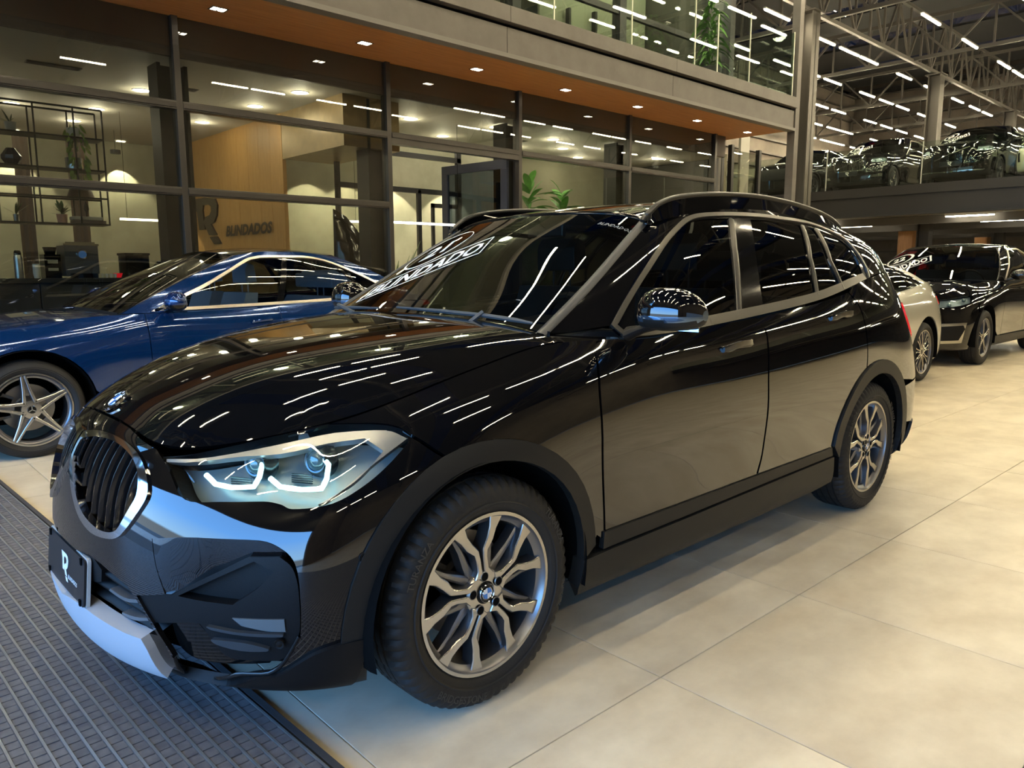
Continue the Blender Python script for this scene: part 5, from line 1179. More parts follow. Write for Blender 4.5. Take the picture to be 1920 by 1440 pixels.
# greenhouse
dlo=sm('w_dlo',4); g1=sm('w_g1',4); g2=sm('w_g2',4); g3=sm('w_g3',4); g4=sm('w_g4',4); tri=sm('w_tri',3)
dl=np.array(dlo); 
rim_=MB()
topc=np.array([(0,0),(0,3),(8,3),(8,0)])
for s in (1,-1):
    M=s==-1
    b=MB(); gout=np.array([(.0,0),(.0,3.0)]+[(u,3.0) for u in np.linspace(.5,8,16)]+[(8,0)]+[(u,0) for u in np.linspace(7.5,6,4)])
    d2=[tuple(q) for q in dlo]
    # body coloured frame: everything outside the window band
    i0=int(np.argmin(np.abs(dlo-np.array(UV['w_dlo'][0][:2])).sum(1)))
    ring_=np.array([(0,0),(0,3.0)]+[(u,3.0) for u in np.linspace(.5,8,16)]+[(8,0),(5.9,0)])
    inner=[q for q in np.roll(dlo,-i0,0)]
    inner=np.array([q for q in inner if q[1]>.03])
    fr=np.concatenate([ring_,inner[::-1]])
    panel(b,G,fr,mir=M,skirt=.012,du=.12,dv=.15,gap=.0008); b.build('side_frame',BLACK,HERO)
    b=MB(); panel(b,G,np.array([tuple(q) for q in dlo]),[shrink(G,resample(G,dlo,.02),.0195)],mir=M,off=.006,skirt=.012,du=.08,dv=.1,step=.02); b.build('window_trim',DSATIN,HERO)
    b=MB(); panel(b,G,shrink(G,resample(G,dlo,.02),.016),[g1,g2,g3,g4],mir=M,off=-.001,skirt=.008,du=.1,dv=.12); b.build('pillar_trim',PIANO,HERO)
    for q in (g1,g2,g3,g4):
        b=MB(); panel(b,G,q,mir=M,off=-.006,skirt=0); b.build('side_window',CARGL,HERO)
    b=MB(); q=np.concatenate([g1[12:13]]) ; 
    for k in ('w_g2','w_g3'):
        pts=[t[:2] for t in UV[k]]
    for qq,wd in (([(2.62,2.6),(2.5,1.8),(2.43,.9),(2.39,.06)],.026),([(4.26,2.52),(3.95,1.3),(3.84,.06)],.024),([(4.63,2.40),(4.44,1.1),(4.56,.04)],.026)): b=MB(); strip(b,G,qq,wd,off=.0,depth=.006,mir=M); b.build('window_divider',DSATIN,HERO)
b=MB(); wsl=np.array([(0,0.02),(2.93,0.02),(2.90,1),(2.87,2),(2.84,2.97),(2,2.98),(0,2.98)]); panel(b,WS,wsl,both=True,skirt=0,off=-.002,du=.15,dv=.2); wsg=b.build('windshield',WSGL,HERO)
b=MB(); wo=np.array([(0,-.0),(3,0),(3,1),(3,2),(3,3),(2,3),(1,3),(0,3)]); 
b=None
for s in (1,-1):
    b=MB(); strip(b,WS,[(2.96,.0),(2.94,1),(2.91,2),(2.88,2.96)],.036,off=-.001,depth=.006,mir=s==-1); b.build('pillar_moulding',mat('pillar moulding',(.05,.047,.043),.42),HERO)
b=MB(); strip(b,WS,[(0,2.97),(1,2.97),(2,2.965),(2.88,2.955)],.022,off=0,depth=.004,both=True); b.build('roof_moulding',PIANO,HERO)
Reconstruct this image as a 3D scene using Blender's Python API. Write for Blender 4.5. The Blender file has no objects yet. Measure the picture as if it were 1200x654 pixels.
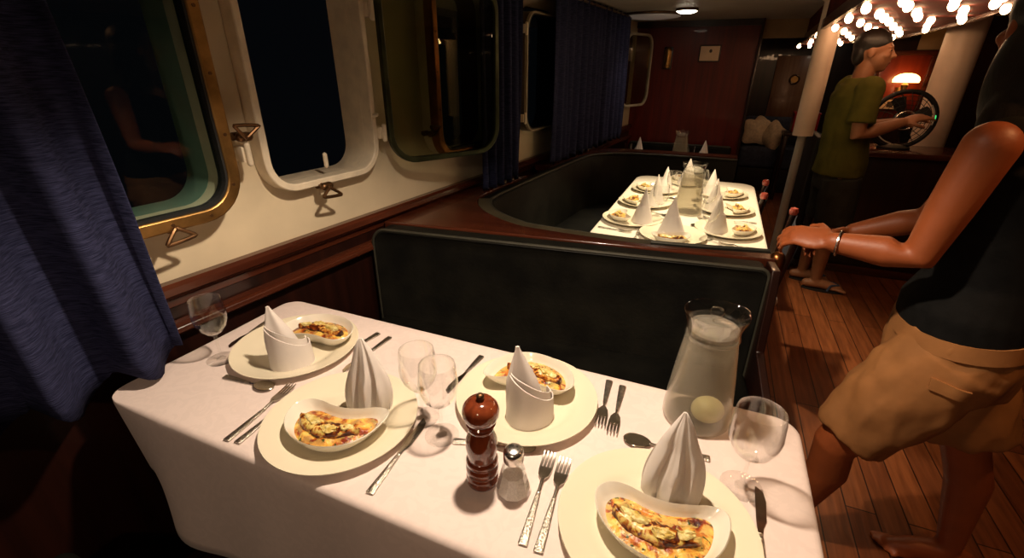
import bpy, bmesh, math, random
from mathutils import Vector, Matrix, noise
from mathutils.bvhtree import BVHTree
PI = math.pi
random.seed(7)
SC = bpy.context.scene
COL = SC.collection
V = Vector

# ------------------------------------------------------------------ materials
def new_mat(name):
    m = bpy.data.materials.new(name); m.use_nodes = True
    nt = m.node_tree; b = nt.nodes['Principled BSDF']
    return m, nt, b

def setp(b, **k):
    for n, v in k.items():
        n = {'rough': 'Roughness', 'metal': 'Metallic', 'spec': 'Specular IOR Level', 'coat': 'Coat Weight',
             'sheen': 'Sheen Weight', 'alpha': 'Alpha', 'trans': 'Transmission Weight', 'sss': 'Subsurface Weight'}.get(n, n)
        b.inputs[n].default_value = v

def mat(name, col, rough=.5, metal=0, spec=.5, var=.0, vscale=8, bump=0, bscale=200, stretch=(1, 1, 1), coat=0, sheen=0, col2=None, detail=4):
    m, nt, b = new_mat(name)
    setp(b, rough=rough, metal=metal, spec=spec, coat=coat, sheen=sheen)
    b.inputs['Base Color'].default_value = (*col, 1)
    L = nt.links
    tc = nt.nodes.new('ShaderNodeTexCoord'); mp = nt.nodes.new('ShaderNodeMapping')
    mp.inputs['Scale'].default_value = stretch
    L.new(tc.outputs['Object'], mp.inputs['Vector'])
    if var or col2:
        n = nt.nodes.new('ShaderNodeTexNoise'); n.inputs['Scale'].default_value = vscale; n.inputs['Detail'].default_value = detail
        r = nt.nodes.new('ShaderNodeValToRGB')
        c2 = col2 or tuple(min(1, c * (1 + var)) for c in col); c1 = tuple(c * (1 - var) for c in col) if not col2 else col
        r.color_ramp.elements[0].position = .35; r.color_ramp.elements[1].position = .65
        r.color_ramp.elements[0].color = (*c1, 1); r.color_ramp.elements[1].color = (*c2, 1)
        L.new(mp.outputs[0], n.inputs['Vector']); L.new(n.outputs['Fac'], r.inputs[0]); L.new(r.outputs[0], b.inputs['Base Color'])
    if bump:
        n = nt.nodes.new('ShaderNodeTexNoise'); n.inputs['Scale'].default_value = bscale; n.inputs['Detail'].default_value = 3
        bp = nt.nodes.new('ShaderNodeBump'); bp.inputs['Strength'].default_value = bump; bp.inputs['Distance'].default_value = .002
        L.new(mp.outputs[0], n.inputs['Vector']); L.new(n.outputs['Fac'], bp.inputs['Height']); L.new(bp.outputs[0], b.inputs['Normal'])
    return m

def glass_mat(name, tint=(.96, .98, .97), edge=1.45, rough=.02, body=0.0, bodycol=(.8, .8, .8)):
    """thin-walled glass: clear with angle dependent reflection, optional milky body"""
    m = bpy.data.materials.new(name); m.use_nodes = True
    nt = m.node_tree; N = nt.nodes; L = nt.links; N.clear()
    out = N.new('ShaderNodeOutputMaterial'); tr = N.new('ShaderNodeBsdfTransparent'); gl = N.new('ShaderNodeBsdfGlossy')
    tr.inputs[0].default_value = (*tint, 1); gl.inputs['Roughness'].default_value = rough; gl.inputs[0].default_value = (1, 1, 1, 1)
    lw = N.new('ShaderNodeLayerWeight'); lw.inputs[0].default_value = .5
    pw = N.new('ShaderNodeMath'); pw.operation = 'POWER'; pw.inputs[1].default_value = 3; L.new(lw.outputs['Facing'], pw.inputs[0])
    mr = N.new('ShaderNodeMath'); mr.operation = 'MULTIPLY_ADD'; mr.inputs[1].default_value = .85; mr.inputs[2].default_value = ((edge - 1) / (edge + 1)) ** 2; L.new(pw.outputs[0], mr.inputs[0])
    mx = N.new('ShaderNodeMixShader'); L.new(mr.outputs[0], mx.inputs[0]); L.new(tr.outputs[0], mx.inputs[1]); L.new(gl.outputs[0], mx.inputs[2])
    last = mx
    if body:
        df = N.new('ShaderNodeBsdfDiffuse'); df.inputs[0].default_value = (*bodycol, 1)
        tl = N.new('ShaderNodeBsdfTranslucent'); tl.inputs[0].default_value = (*bodycol, 1)
        m2 = N.new('ShaderNodeMixShader'); m2.inputs[0].default_value = .5; L.new(df.outputs[0], m2.inputs[1]); L.new(tl.outputs[0], m2.inputs[2])
        m3 = N.new('ShaderNodeMixShader'); m3.inputs[0].default_value = body
        L.new(mx.outputs[0], m3.inputs[1]); L.new(m2.outputs[0], m3.inputs[2]); last = m3
    L.new(last.outputs[0], out.inputs[0])
    return m

def emit_mat(name, col, strength):
    m, nt, b = new_mat(name)
    b.inputs['Base Color'].default_value = (*col, 1)
    b.inputs['Emission Color'].default_value = (*col, 1); b.inputs['Emission Strength'].default_value = strength
    return m

def wood_mat(name, c1, c2, rough=.25, axis='X', scale=3, coat=.3):
    m, nt, b = new_mat(name); L = nt.links; setp(b, rough=rough, coat=coat)
    tc = nt.nodes.new('ShaderNodeTexCoord'); mp = nt.nodes.new('ShaderNodeMapping')
    s = {'X': (.6, 9, 9), 'Y': (9, .6, 9), 'Z': (9, 9, .6)}[axis]; mp.inputs['Scale'].default_value = s
    n = nt.nodes.new('ShaderNodeTexNoise'); n.inputs['Scale'].default_value = scale; n.inputs['Detail'].default_value = 6; n.inputs['Distortion'].default_value = .6
    r = nt.nodes.new('ShaderNodeValToRGB'); r.color_ramp.elements[0].position = .3; r.color_ramp.elements[1].position = .72
    r.color_ramp.elements[0].color = (*c1, 1); r.color_ramp.elements[1].color = (*c2, 1)
    L.new(tc.outputs['Object'], mp.inputs['Vector']); L.new(mp.outputs[0], n.inputs['Vector']); L.new(n.outputs['Fac'], r.inputs[0]); L.new(r.outputs[0], b.inputs['Base Color'])
    return m

def floor_mat():
    m, nt, b = new_mat('floor_boards'); L = nt.links; setp(b, rough=.28, coat=.35)
    b.inputs['Coat Roughness'].default_value = .25
    tc = nt.nodes.new('ShaderNodeTexCoord'); mp = nt.nodes.new('ShaderNodeMapping'); mp.inputs['Rotation'].default_value = (0, 0, PI / 2)
    br = nt.nodes.new('ShaderNodeTexBrick'); br.inputs['Scale'].default_value = 1; br.inputs['Brick Width'].default_value = 1.6; br.inputs['Row Height'].default_value = .095
    br.inputs['Mortar Size'].default_value = .0025; br.inputs['Color1'].default_value = (.19, .052, .017, 1); br.inputs['Color2'].default_value = (.36, .115, .038, 1)
    br.inputs['Mortar'].default_value = (.03, .008, .004, 1); br.offset = .37
    L.new(tc.outputs['Object'], mp.inputs[0]); L.new(mp.outputs[0], br.inputs['Vector'])
    mp2 = nt.nodes.new('ShaderNodeMapping'); mp2.inputs['Scale'].default_value = (14, .9, 1); L.new(tc.outputs['Object'], mp2.inputs[0])
    n = nt.nodes.new('ShaderNodeTexNoise'); n.inputs['Scale'].default_value = 4; n.inputs['Detail'].default_value = 6; L.new(mp2.outputs[0], n.inputs[0])
    mx = nt.nodes.new('ShaderNodeMix'); mx.data_type = 'RGBA'; mx.blend_type = 'MULTIPLY'; mx.inputs[0].default_value = .75
    r = nt.nodes.new('ShaderNodeValToRGB'); r.color_ramp.elements[0].position = .3; r.color_ramp.elements[0].color = (.35, .3, .28, 1); r.color_ramp.elements[1].position = .7
    L.new(n.outputs['Fac'], r.inputs[0]); L.new(br.outputs['Color'], mx.inputs[6]); L.new(r.outputs[0], mx.inputs[7]); L.new(mx.outputs[2], b.inputs['Base Color'])
    n2 = nt.nodes.new('ShaderNodeTexNoise'); n2.inputs['Scale'].default_value = 9; L.new(tc.outputs['Object'], n2.inputs[0])
    mr = nt.nodes.new('ShaderNodeMapRange'); mr.inputs['To Min'].default_value = .2; mr.inputs['To Max'].default_value = .5; L.new(n2.outputs['Fac'], mr.inputs[0]); L.new(mr.outputs[0], b.inputs['Roughness'])
    bp = nt.nodes.new('ShaderNodeBump'); bp.inputs['Strength'].default_value = .25; bp.inputs['Distance'].default_value = .003
    L.new(n.outputs['Fac'], bp.inputs['Height']); L.new(bp.outputs[0], b.inputs['Normal']); L.new(bp.outputs[0], b.inputs['Coat Normal'])
    return m

def curtain_mat():
    m, nt, b = new_mat('navy_curtain'); L = nt.links; setp(b, rough=.9, spec=.08)
    tc = nt.nodes.new('ShaderNodeTexCoord'); mp = nt.nodes.new('ShaderNodeMapping'); mp.inputs['Scale'].default_value = (14, 14, 230)
    L.new(tc.outputs['Object'], mp.inputs[0])
    n = nt.nodes.new('ShaderNodeTexNoise'); n.inputs['Scale'].default_value = 2; n.inputs['Detail'].default_value = 3; L.new(mp.outputs[0], n.inputs[0])
    r = nt.nodes.new('ShaderNodeValToRGB'); r.color_ramp.elements[0].position = .33; r.color_ramp.elements[1].position = .68
    r.color_ramp.elements[0].color = (.012, .0135, .036, 1); r.color_ramp.elements[1].color = (.043, .047, .108, 1)
    L.new(n.outputs['Fac'], r.inputs[0]); L.new(r.outputs[0], b.inputs['Base Color'])
    bp = nt.nodes.new('ShaderNodeBump'); bp.inputs['Strength'].default_value = .6; bp.inputs['Distance'].default_value = .003
    L.new(n.outputs['Fac'], bp.inputs['Height']); L.new(bp.outputs[0], b.inputs['Normal'])
    return m

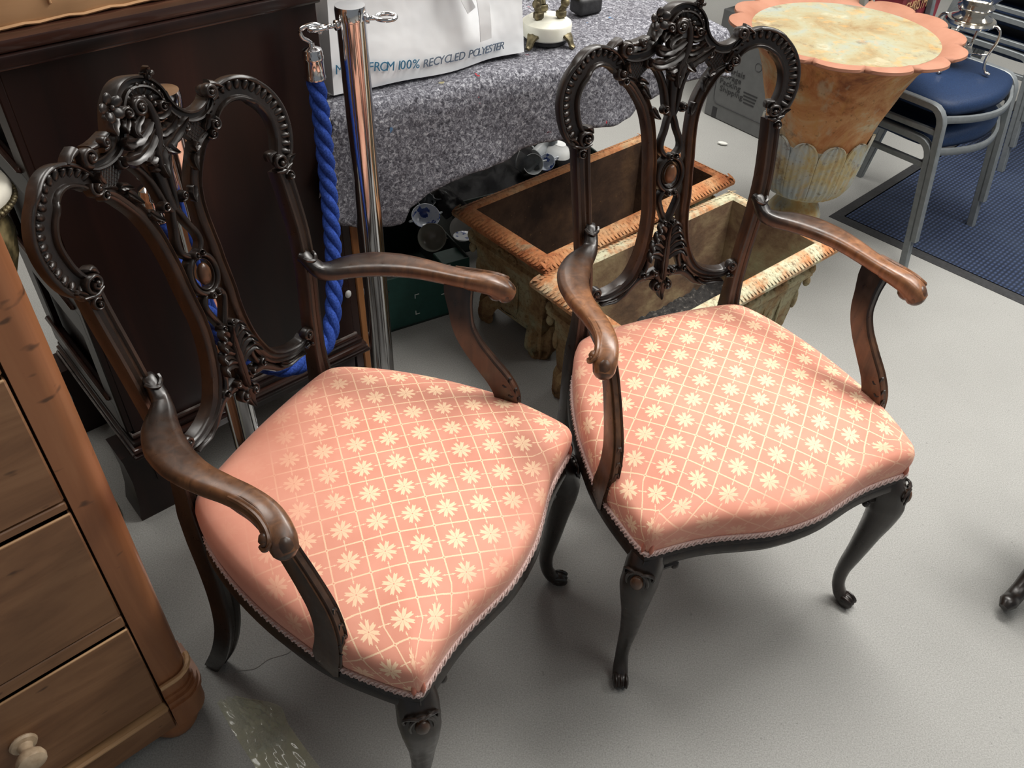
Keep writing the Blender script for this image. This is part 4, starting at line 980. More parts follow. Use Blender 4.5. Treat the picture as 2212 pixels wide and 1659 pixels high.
def bag():
    r = thing('shopping_bag', (-.4004, 1.7225, .8525), R(36.9), 'white polyester shopping bag with blue print standing on the grey felt', 'bag')
    Wb, Db, Hb = .563, .14, .40; rows = []
    nx, nz = 34, 22
    def face(x, z):
        return .010*math.sin(x*9+z*7)*(z/.3)+.006*math.sin(x*23-z*19)+.012*math.exp(-((x-.36-.3*(z-.1))/.03)**2)*min(1, max(0, (z-.075)/.05))+.004*math.sin(z*30)
    for k in range(nz+1):
        z = Hb*k/nz; row = []; inset = .012*(z/.2)
        for i in range(nx+1): x = Wb*i/nx; row.append((inset+x*(1-2*inset/Wb)-.004, -face(x, z)*min(1, 4*min(x, Wb-x)/Wb+.1)-.0+.045*z, z+(.004*math.sin(x*14+1) if k == 0 else 0)+.004*(k == 0)))
        for i in range(1, 6): row.append((Wb-inset-.004+.005*math.sin(i*1.3), Db*i/6, z))
        for i in range(nx+1): x = Wb*(1-i/nx); row.append((inset+x*(1-2*inset/Wb)-.004, Db, z))
        for i in range(1, 6): row.append((inset-.004, Db*(1-i/6), z))
        rows.append(row)
    mb = MB(); mb.grid(rows, closed_u=True, cap0=True); obj('bag_body', mb, 'bag', r, 60)
    # carrying strap hanging down the front
    def strap(pts, wd):
        C_ = cat(pts, 6); mb = MB(); mb.sweep(C_, V(0, -1, .1), [(-1, -1), (-1, 1), (1, 1), (1, -1)], wd, .0012); return obj('strap', mb, 'bag', r, 40)
    strap([(.362, -.002, .33), (.378, -.022, .26), (.396, -.034, .19), (.405, -.038, .125), (.411, -.034, .075)], .017)
    strap([(.338, .004, .36), (.336, -.010, .28), (.350, -.020, .20), (.374, -.024, .15)], .013)
    # print, letter by letter along a slightly dipping and rising line, following the cloth
    words = [('MADE', .004, .084, 'blue_ink', .0), ('FROM', .086, .152, 'blue_ink', .0), ('100%', .164, .234, 'blue_ink', .0), ('RECYCLED', .242, .356, 'grey_ink', .22), ('POLYESTER', .370, .488, 'grey_ink', .22)]
    for body, a, b, mt, sh in words:
        x = a
        sizes = {'I': .45, ' ': .5, '1': .6, 'M': 1.25, '%': 1.2, 'O': 1.15, 'L': .85, 'E': .85, 'F': .85, 'T': .9, 'S': .95}
        tot = sum(sizes.get(c, 1.0) for c in body)
        for c in body:
            wch = (b-a)*sizes.get(c, 1.0)/tot
            if c != ' ':
                zz = np.interp(x, [0, .10, .24, .36, .49], [.058, .050, .0265, .030, .028])
                sl = math.atan2(np.interp(x+.02, [0, .10, .24, .36, .49], [.058, .050, .0265, .030, .028])-zz, .02)
                yy = -face(x+wch/2, zz)*min(1, 4*min(x+.005, Wb-x)/Wb+.1)+.045*zz-.0055
                M4 = Matrix.Translation((x, yy, zz)) @ Matrix.Rotation(R(90), 4, 'X') @ Matrix.Rotation(sl, 4, 'Z')
                text('printed_letter', c, .0315 if mt == 'blue_ink' else .028, mt, M4, r, .0006, sh)
            x += wch
    resize(r, .882)
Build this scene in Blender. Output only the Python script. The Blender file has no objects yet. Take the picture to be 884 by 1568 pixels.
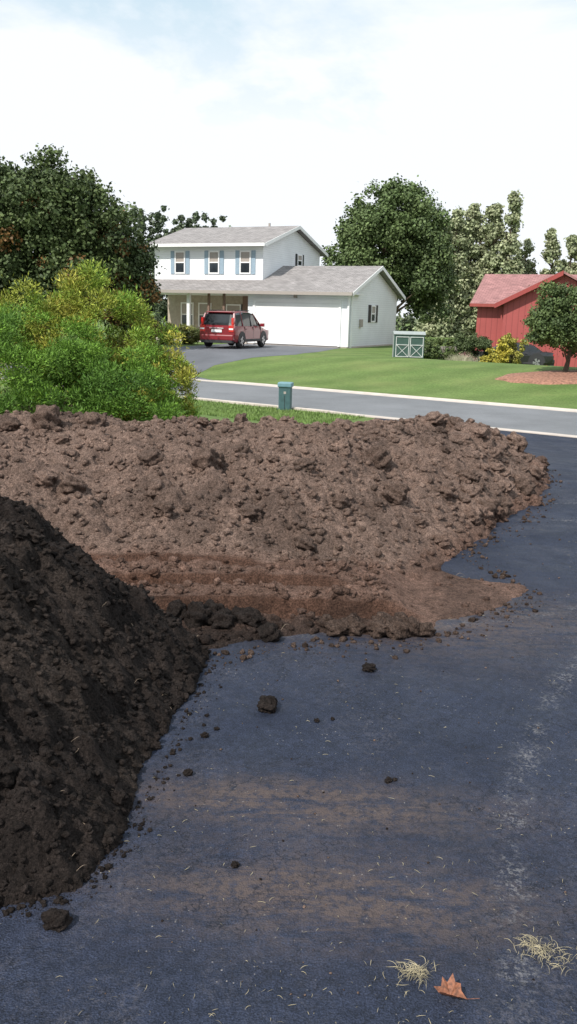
import bpy, math, random
import numpy as np
from mathutils import Vector, Matrix
rng=np.random.default_rng(7); random.seed(7)
scene=bpy.context.scene
COL=scene.collection
# ------------------------------------------------------------ helpers
def ss(a,b,x):
    t=np.clip((np.asarray(x,float)-a)/(b-a),0,1);return t*t*(3-2*t)
NX,NY=math.sin(math.radians(34)),math.cos(math.radians(34))
def st(x,y): return x*NX+y*NY, x*NY-y*NX
def xy(s,t): return s*NX+t*NY, s*NY-t*NX
def hst(s,t):
    return -0.75*ss(8.5,17,s)+0.69*ss(24,31.5,s)-0.75*ss(32,40,s)*ss(-20,-16.5,t)
def gz(x,y):
    s,t=st(x,y);return float(hst(s,t))
def mesh_obj(name,verts,faces,mats=(),parent=None,smooth=False,colors=None,midx=None):
    me=bpy.data.meshes.new(name)
    verts=np.asarray(verts,np.float32)
    if isinstance(faces,np.ndarray):
        k=faces.shape[1];n=len(faces)
        me.vertices.add(len(verts));me.vertices.foreach_set('co',verts.ravel())
        me.loops.add(n*k);me.loops.foreach_set('vertex_index',faces.astype(np.int32).ravel())
        me.polygons.add(n);me.polygons.foreach_set('loop_start',np.arange(0,n*k,k,dtype=np.int32))
        me.update(calc_edges=True)
    else:
        me.from_pydata([tuple(map(float,v)) for v in verts],[],faces);me.update()
    if smooth: me.polygons.foreach_set('use_smooth',np.ones(len(me.polygons),bool))
    if colors is not None:
        a=me.color_attributes.new('Col','FLOAT_COLOR','POINT')
        c=np.ones((len(verts),4),np.float32);c[:,:3]=colors;a.data.foreach_set('color',c.ravel())
    for m in mats: me.materials.append(m)
    if midx is not None: me.polygons.foreach_set('material_index',np.asarray(midx,np.int32))
    o=bpy.data.objects.new(name,me);COL.objects.link(o)
    if parent: o.parent=parent
    return o
def empty(name,loc=(0,0,0)):
    e=bpy.data.objects.new(name,None);e.empty_display_size=.3;COL.objects.link(e);return e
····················
YOUR TASK =
Leave out the pictures and give again exactly the lines from the one with "Reconstruct this image" through the one with "return m, nt, b", and no others.

RESPONSE TO THIS TASK =
Reconstruct this image as a 3D scene using Blender's Python API. Write for Blender 4.5. The Blender file has no objects yet. Measure the picture as if it were 1200x654 pixels.
import bpy, bmesh, math, random
from mathutils import Vector, Matrix, noise
from mathutils.bvhtree import BVHTree
PI = math.pi
random.seed(7)
SC = bpy.context.scene
COL = SC.collection
V = Vector

# ------------------------------------------------------------------ materials
def new_mat(name):
    m = bpy.data.materials.new(name); m.use_nodes = True
    nt = m.node_tree; b = nt.nodes['Principled BSDF']
    return m, nt, b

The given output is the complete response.